**Data shown**
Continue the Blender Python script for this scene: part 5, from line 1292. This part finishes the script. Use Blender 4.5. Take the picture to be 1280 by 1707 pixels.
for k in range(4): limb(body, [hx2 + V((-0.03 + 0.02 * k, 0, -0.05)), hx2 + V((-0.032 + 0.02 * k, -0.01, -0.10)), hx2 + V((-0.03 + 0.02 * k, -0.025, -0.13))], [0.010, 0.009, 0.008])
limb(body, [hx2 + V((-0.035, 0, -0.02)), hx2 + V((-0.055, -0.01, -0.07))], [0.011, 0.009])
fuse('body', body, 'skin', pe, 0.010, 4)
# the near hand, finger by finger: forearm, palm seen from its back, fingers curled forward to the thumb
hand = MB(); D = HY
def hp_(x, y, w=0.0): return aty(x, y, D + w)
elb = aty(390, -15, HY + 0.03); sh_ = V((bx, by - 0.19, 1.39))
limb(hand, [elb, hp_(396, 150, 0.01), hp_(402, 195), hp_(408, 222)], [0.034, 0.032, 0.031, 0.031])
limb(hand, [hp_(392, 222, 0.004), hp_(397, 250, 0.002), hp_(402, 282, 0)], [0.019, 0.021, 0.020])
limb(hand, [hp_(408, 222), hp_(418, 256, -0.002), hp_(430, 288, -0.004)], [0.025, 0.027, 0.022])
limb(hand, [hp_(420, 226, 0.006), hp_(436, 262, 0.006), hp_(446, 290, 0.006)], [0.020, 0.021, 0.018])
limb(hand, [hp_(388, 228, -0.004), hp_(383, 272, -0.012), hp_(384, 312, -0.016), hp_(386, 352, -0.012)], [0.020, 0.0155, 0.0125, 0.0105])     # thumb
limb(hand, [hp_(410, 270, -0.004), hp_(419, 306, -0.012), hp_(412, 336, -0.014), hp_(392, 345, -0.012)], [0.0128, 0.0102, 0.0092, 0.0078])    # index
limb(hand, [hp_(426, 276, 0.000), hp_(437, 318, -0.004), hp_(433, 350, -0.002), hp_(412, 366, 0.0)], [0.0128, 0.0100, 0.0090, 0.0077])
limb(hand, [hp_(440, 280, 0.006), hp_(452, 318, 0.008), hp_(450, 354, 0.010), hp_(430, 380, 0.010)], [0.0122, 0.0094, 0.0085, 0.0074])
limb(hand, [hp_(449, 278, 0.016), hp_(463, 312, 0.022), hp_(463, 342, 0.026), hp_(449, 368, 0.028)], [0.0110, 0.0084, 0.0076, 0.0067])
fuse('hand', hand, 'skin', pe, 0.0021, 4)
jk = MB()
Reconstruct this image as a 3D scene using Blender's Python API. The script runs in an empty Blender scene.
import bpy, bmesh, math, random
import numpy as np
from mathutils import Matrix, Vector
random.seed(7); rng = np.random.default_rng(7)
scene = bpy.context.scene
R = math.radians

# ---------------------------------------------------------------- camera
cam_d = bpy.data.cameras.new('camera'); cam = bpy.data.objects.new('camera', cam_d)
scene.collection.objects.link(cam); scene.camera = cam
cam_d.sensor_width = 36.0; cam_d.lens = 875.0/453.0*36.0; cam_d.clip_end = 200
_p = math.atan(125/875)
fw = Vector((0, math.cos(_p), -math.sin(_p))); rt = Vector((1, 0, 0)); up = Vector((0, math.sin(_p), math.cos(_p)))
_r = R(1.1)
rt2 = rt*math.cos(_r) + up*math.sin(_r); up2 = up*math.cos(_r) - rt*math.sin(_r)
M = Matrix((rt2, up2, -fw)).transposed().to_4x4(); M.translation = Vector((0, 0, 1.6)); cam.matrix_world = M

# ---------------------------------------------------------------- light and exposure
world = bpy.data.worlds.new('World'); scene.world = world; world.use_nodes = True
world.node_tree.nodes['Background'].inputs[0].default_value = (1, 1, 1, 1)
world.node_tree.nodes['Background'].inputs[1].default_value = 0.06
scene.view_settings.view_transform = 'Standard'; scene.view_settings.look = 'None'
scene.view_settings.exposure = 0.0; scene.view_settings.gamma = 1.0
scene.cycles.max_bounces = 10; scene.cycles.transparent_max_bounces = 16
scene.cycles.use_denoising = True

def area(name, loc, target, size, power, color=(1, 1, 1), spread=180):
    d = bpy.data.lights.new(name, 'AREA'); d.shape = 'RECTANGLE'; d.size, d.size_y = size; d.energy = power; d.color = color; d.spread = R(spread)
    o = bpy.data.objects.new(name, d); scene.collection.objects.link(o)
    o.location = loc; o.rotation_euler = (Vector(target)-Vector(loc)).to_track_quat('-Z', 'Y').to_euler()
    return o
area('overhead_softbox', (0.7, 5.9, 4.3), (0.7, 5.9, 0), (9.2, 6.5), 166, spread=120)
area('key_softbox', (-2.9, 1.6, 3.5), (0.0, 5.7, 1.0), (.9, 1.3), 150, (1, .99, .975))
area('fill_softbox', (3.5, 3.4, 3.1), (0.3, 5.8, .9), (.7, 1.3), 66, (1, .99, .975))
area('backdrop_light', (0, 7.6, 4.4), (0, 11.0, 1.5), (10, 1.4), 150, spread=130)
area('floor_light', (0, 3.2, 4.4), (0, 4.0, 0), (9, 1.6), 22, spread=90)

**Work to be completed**
Only the lines from the line with "Reconstruct this image" to the line with "scene.cycles.use_denoising = True", inclusive, are to be printed, exactly as they appear.

**Written answer**
Reconstruct this image as a 3D scene using Blender's Python API. The script runs in an empty Blender scene.
import bpy, bmesh, math, random
import numpy as np
from mathutils import Matrix, Vector
random.seed(7); rng = np.random.default_rng(7)
scene = bpy.context.scene
R = math.radians

# ---------------------------------------------------------------- camera
cam_d = bpy.data.cameras.new('camera'); cam = bpy.data.objects.new('camera', cam_d)
scene.collection.objects.link(cam); scene.camera = cam
cam_d.sensor_width = 36.0; cam_d.lens = 875.0/453.0*36.0; cam_d.clip_end = 200
_p = math.atan(125/875)
fw = Vector((0, math.cos(_p), -math.sin(_p))); rt = Vector((1, 0, 0)); up = Vector((0, math.sin(_p), math.cos(_p)))
_r = R(1.1)
rt2 = rt*math.cos(_r) + up*math.sin(_r); up2 = up*math.cos(_r) - rt*math.sin(_r)
M = Matrix((rt2, up2, -fw)).transposed().to_4x4(); M.translation = Vector((0, 0, 1.6)); cam.matrix_world = M

# ---------------------------------------------------------------- light and exposure
world = bpy.data.worlds.new('World'); scene.world = world; world.use_nodes = True
world.node_tree.nodes['Background'].inputs[0].default_value = (1, 1, 1, 1)
world.node_tree.nodes['Background'].inputs[1].default_value = 0.06
scene.view_settings.view_transform = 'Standard'; scene.view_settings.look = 'None'
scene.view_settings.exposure = 0.0; scene.view_settings.gamma = 1.0
scene.cycles.max_bounces = 10; scene.cycles.transparent_max_bounces = 16
scene.cycles.use_denoising = True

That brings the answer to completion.